**Work to do:** Return the listing below verbatim. Pictures do not belong in the copy.

** Begin Data provided **

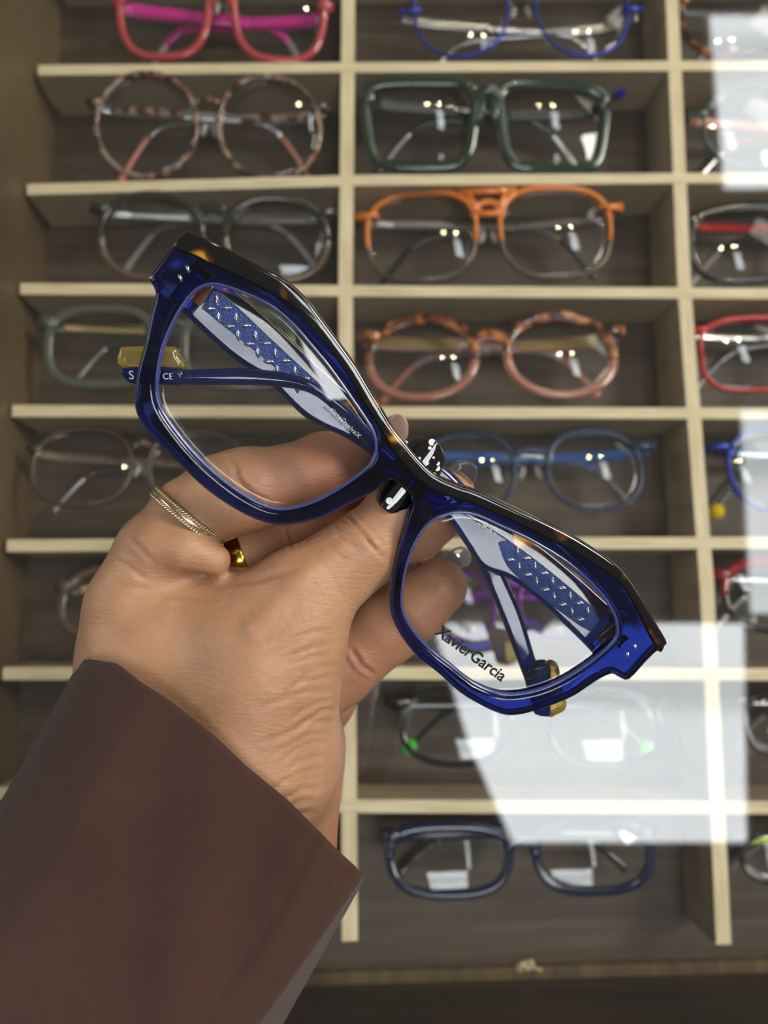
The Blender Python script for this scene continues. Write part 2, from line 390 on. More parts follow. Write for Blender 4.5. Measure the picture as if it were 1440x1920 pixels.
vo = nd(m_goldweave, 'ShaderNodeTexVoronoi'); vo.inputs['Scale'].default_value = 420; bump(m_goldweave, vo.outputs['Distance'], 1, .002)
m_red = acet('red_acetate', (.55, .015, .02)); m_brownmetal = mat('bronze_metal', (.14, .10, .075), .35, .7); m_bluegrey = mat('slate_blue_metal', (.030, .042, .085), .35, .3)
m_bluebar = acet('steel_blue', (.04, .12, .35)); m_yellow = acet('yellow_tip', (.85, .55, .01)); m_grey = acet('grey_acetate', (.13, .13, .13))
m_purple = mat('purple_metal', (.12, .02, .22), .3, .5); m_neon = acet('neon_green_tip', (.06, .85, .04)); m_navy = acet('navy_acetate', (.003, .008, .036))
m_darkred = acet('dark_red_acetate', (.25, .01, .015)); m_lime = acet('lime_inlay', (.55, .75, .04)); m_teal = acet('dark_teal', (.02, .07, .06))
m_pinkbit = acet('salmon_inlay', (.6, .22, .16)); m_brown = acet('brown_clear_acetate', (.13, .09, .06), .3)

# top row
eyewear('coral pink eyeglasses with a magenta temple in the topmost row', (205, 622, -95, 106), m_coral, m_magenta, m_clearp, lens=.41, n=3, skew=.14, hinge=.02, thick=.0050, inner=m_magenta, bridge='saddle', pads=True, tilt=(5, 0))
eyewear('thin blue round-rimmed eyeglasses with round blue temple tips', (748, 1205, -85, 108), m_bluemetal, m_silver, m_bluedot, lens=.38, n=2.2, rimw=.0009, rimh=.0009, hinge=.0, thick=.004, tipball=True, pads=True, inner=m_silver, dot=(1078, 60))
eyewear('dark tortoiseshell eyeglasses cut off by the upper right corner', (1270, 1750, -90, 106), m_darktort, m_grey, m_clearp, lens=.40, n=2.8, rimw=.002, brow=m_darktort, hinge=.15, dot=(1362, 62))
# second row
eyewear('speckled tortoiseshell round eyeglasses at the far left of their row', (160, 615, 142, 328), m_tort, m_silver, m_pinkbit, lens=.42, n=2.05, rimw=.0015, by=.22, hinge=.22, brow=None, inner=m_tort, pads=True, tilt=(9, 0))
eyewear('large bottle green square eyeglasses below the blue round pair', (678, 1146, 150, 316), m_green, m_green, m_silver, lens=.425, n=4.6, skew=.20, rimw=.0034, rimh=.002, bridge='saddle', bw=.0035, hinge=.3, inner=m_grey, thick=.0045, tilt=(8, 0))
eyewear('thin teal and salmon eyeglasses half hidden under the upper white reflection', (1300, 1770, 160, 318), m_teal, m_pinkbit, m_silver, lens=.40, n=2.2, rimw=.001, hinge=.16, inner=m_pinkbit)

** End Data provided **

**Output below:**
The Blender Python script for this scene continues. Write part 2, from line 390 on. More parts follow. Write for Blender 4.5. Measure the picture as if it were 1440x1920 pixels.
vo = nd(m_goldweave, 'ShaderNodeTexVoronoi'); vo.inputs['Scale'].default_value = 420; bump(m_goldweave, vo.outputs['Distance'], 1, .002)
m_red = acet('red_acetate', (.55, .015, .02)); m_brownmetal = mat('bronze_metal', (.14, .10, .075), .35, .7); m_bluegrey = mat('slate_blue_metal', (.030, .042, .085), .35, .3)
m_bluebar = acet('steel_blue', (.04, .12, .35)); m_yellow = acet('yellow_tip', (.85, .55, .01)); m_grey = acet('grey_acetate', (.13, .13, .13))
m_purple = mat('purple_metal', (.12, .02, .22), .3, .5); m_neon = acet('neon_green_tip', (.06, .85, .04)); m_navy = acet('navy_acetate', (.003, .008, .036))
m_darkred = acet('dark_red_acetate', (.25, .01, .015)); m_lime = acet('lime_inlay', (.55, .75, .04)); m_teal = acet('dark_teal', (.02, .07, .06))
m_pinkbit = acet('salmon_inlay', (.6, .22, .16)); m_brown = acet('brown_clear_acetate', (.13, .09, .06), .3)

# top row
eyewear('coral pink eyeglasses with a magenta temple in the topmost row', (205, 622, -95, 106), m_coral, m_magenta, m_clearp, lens=.41, n=3, skew=.14, hinge=.02, thick=.0050, inner=m_magenta, bridge='saddle', pads=True, tilt=(5, 0))
eyewear('thin blue round-rimmed eyeglasses with round blue temple tips', (748, 1205, -85, 108), m_bluemetal, m_silver, m_bluedot, lens=.38, n=2.2, rimw=.0009, rimh=.0009, hinge=.0, thick=.004, tipball=True, pads=True, inner=m_silver, dot=(1078, 60))
eyewear('dark tortoiseshell eyeglasses cut off by the upper right corner', (1270, 1750, -90, 106), m_darktort, m_grey, m_clearp, lens=.40, n=2.8, rimw=.002, brow=m_darktort, hinge=.15, dot=(1362, 62))
# second row
eyewear('speckled tortoiseshell round eyeglasses at the far left of their row', (160, 615, 142, 328), m_tort, m_silver, m_pinkbit, lens=.42, n=2.05, rimw=.0015, by=.22, hinge=.22, brow=None, inner=m_tort, pads=True, tilt=(9, 0))
eyewear('large bottle green square eyeglasses below the blue round pair', (678, 1146, 150, 316), m_green, m_green, m_silver, lens=.425, n=4.6, skew=.20, rimw=.0034, rimh=.002, bridge='saddle', bw=.0035, hinge=.3, inner=m_grey, thick=.0045, tilt=(8, 0))
eyewear('thin teal and salmon eyeglasses half hidden under the upper white reflection', (1300, 1770, 160, 318), m_teal, m_pinkbit, m_silver, lens=.40, n=2.2, rimw=.001, hinge=.16, inner=m_pinkbit)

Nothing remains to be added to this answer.